0 of 1 people found the following review helpful
5.0 out of 5 stars Modern Science, Philosophy, & Theology's Fruitful Symbiosis, May 21 2012
By A. Aversa - Published on Amazon.com
This review is from: How Science Enriches Theology (Hardcover)
This is a very good, concise, updated version of Benedict Ashley's The Way toward Wisdom (2006), which itself drew its inspiration from John Deely's Four Ages of Understanding. Ashley and Deely are certainly a symbiotic duo, as Deely's semiotics plus Ashley's Thomism and extensive wisdom certainly bear excellent intellectual fruit, like How Science Enriches Theology, which appears to be inspired primarily by Deely's 2010 update to his 2001 Four Ages of Understanding, Medieval Philosophy Redefined.

On the philosophical side:
One of Ashley & Deely main theses, in accordance with the River Forest School, is that modern science cannot be a stand-alone philosophy. In other words, there cannot be a Wolffian distinction between "science" and "philosophy," the latter of which Kant's disciple Wolff identifies with metaphysics/ontology.

In the section "Is there a 'philosophy of science'?" (pg. 8), we read a quote from Deely's "Realism & Epistemology" article of The Routledge Companion to Semiotics:
"Epistemology and ontology, but especially epistemology, is 'an offspring of philosophical modernity' in ... the sense in which philosophical modernity goes the Kantian route of severing 'things' (what exists often prior to, but always independently of, our mental representations, whether self-representations or other-representations, from 'knowability'."

In the section "How is the Son of God truth itself?" (pg. 92), we see in a reference to Purely Objective Reality how Deely's semiotics has inspired Ashley:
"A statement that I repeat can be true or false, but only if I know its relation to the facts in the difference of that relation from the facts I can meaningfully assert that it is true or false; and this relation of the conformity of the statement to the facts is a syntactical relation that exists purely objectively, that is, only in the consciousness of the one making the statement and the consciousness of his intelligent hearer who also knows the language in which he makes it."

Ch. 2 gives a good, short overview of quantum mechanics (the Standard Model of particle physics) and 'CDM cosmology.

On the theological side:
Ashley & Deely begin with a provocative quote from Karl Rahner, in which he laments how his lack of modern scientific knowledge has prevented him from understanding theology fully. According to Ashley & Deely, one must begin with the natural sciences to prove the existence of an immaterial being such as the universe's First Cause and from there work toward natural theology, supplementing it with the data of revealed theology, which is unreachable by pure human reason.

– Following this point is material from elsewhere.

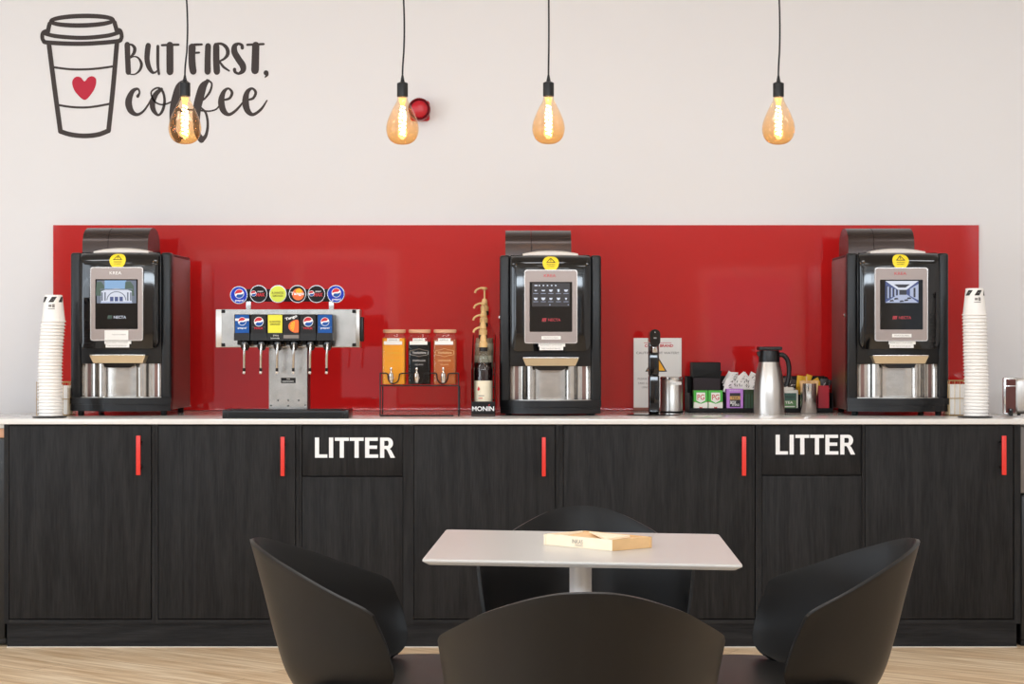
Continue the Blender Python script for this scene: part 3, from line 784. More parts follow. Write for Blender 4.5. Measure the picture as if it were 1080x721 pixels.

In "Can natural science logically be atheistic?" (pg. 15 ff.), we see an engagement of atheist physicists Hawking, Weinberg, et al., to prove Cornelio Fabro's claim that "Cartesian idealism became the source of modern science's excessive reliance on mathematics that has led, contrary to Descartes' own intention, to modern atheism" (pg. 26). The existence of a Final Theory of physics is discussed in relation to St. Thomas's proofs of the existence of a First Mover.

Ch. 4 discusses eschatology in theology and how modern science's prediction that the universe will end in an entropic "heat death" enriches the theological understanding of the end of the world. Ashley & Deely, on pg. 156--when discussing the possibility of non-human, intelligent, spiritual extraterrestrial beings--quote an interesting passage from St. Thomas Aquinas's Summa Theologica (III q. 3 a. 7, "Whether one Divine Person can assume two human natures?") on how the Second Person of the Trinity, because not limited by creatures, "may have been incarnated in different bodies on different worlds."

What I've mentioned above is only a small sampling of the immense ground Ashley & Deely cover in a mere 164 pages.

God bless Fr. Ashley, who is almost 100 years old, for still publishing and desiring to pass on his wisdom to the younger intellectuals. How Science Enriches Theology has an very thorough bibliography of up-to-date sources and index for their further research.